Lyon gave him that opening quickly. He scored in the Coupe de France against Lille, added another cup goal against Stade Laval, and soon recorded the first senior hat trick of his career. The early weeks suggested Paulo Fonseca was not using him as a late option or a developmental luxury. He was giving him a role in a side that still had meaningful targets to chase.
Then the easy version of the story ended. The goals slowed. Fonseca chose not to soften the message, saying publicly that he was not satisfied with Endrick’s performances and expected more from him. It was the kind of challenge that can flatten a young player or sharpen him. At Lyon, the loan was no longer just about playing time. It had become a test of how he would respond when the momentum broke.
What followed mattered more than the dry spell itself. Endrick came off the bench against Lorient and assisted Roman Yaremchuk within minutes. A week later he returned to the starting lineup against PSG, scored in the sixth minute, then set up Afonso Moreira for Lyon’s second in a 2-1 win at Parc des Princes. By the end of that night, Lyon had moved into third on goal difference, and Endrick no longer looked like a player trying to restart himself.
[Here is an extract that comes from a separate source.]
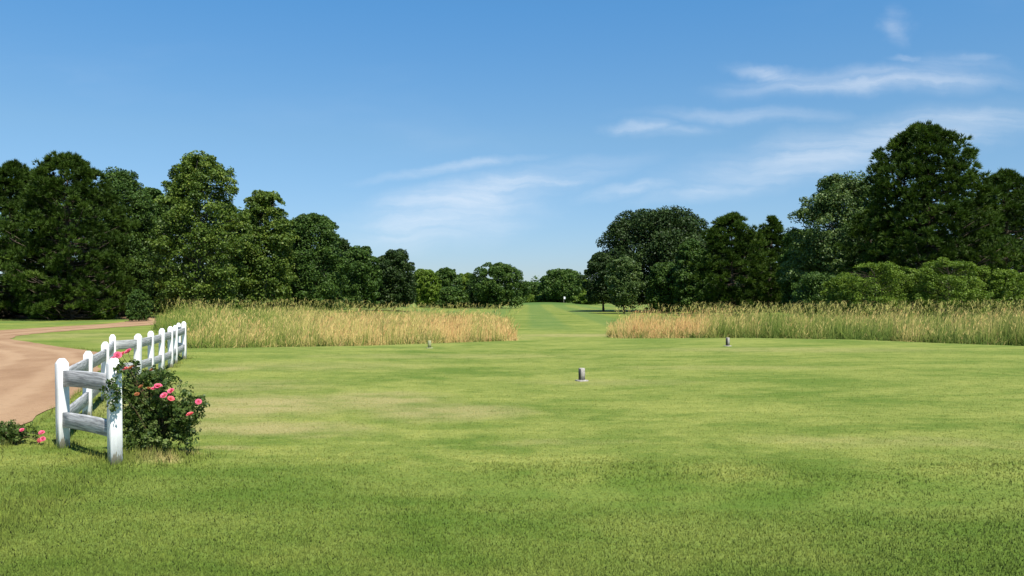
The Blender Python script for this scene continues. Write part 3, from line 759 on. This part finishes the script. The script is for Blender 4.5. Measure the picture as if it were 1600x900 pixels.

He looked like one affecting the season around him.
The loan became a test
The move also changed his standing with Brazil. The CBF recalled him in March for friendlies against France and Croatia, the final matches before Brazil’s path to the 2026 World Cup begins to narrow. Against Croatia, he came on late, won a penalty, and assisted Gabriel Martinelli. Lyon was supposed to give him a path back into that conversation. By early spring, it had done exactly that.
At Real Madrid, there was little room for a gradual climb. The demands were too immediate, the competition too deep, and the margin for patience too small under Xabi Alonso. Lyon offered a different kind of pressure. There were enough starts to build rhythm, enough scrutiny to expose flaws, and enough consequence for each performance to matter. For a 19-year-old forward, that is often more useful than prestige.
At this point, the move looks more consequential than a standard short-term loan. It has given Endrick a real run of matches, a stronger position with Brazil, and a clearer idea of what the next stage of his development requires. Real Madrid sent him out because he needed football. Lyon has given him something more demanding than that. It has given him football with responsibility.
For Brazil, that may matter as much as anything else heading into 2026. It is one thing to be a promising young forward attached to Real Madrid. It is another to arrive at the World Cup conversation with recent matches, form, and evidence that you can handle responsibility when the pressure rises. That is what Lyon has begun to give him, and it may prove just as important as any reputation he carried into France.
The loan has not solved everything, and it was never supposed to. What it has done is give Endrick a stretch of football that feels real again. Not cameos, not projections, not status. Actual matches, actual demands, and a better measure of where he stands.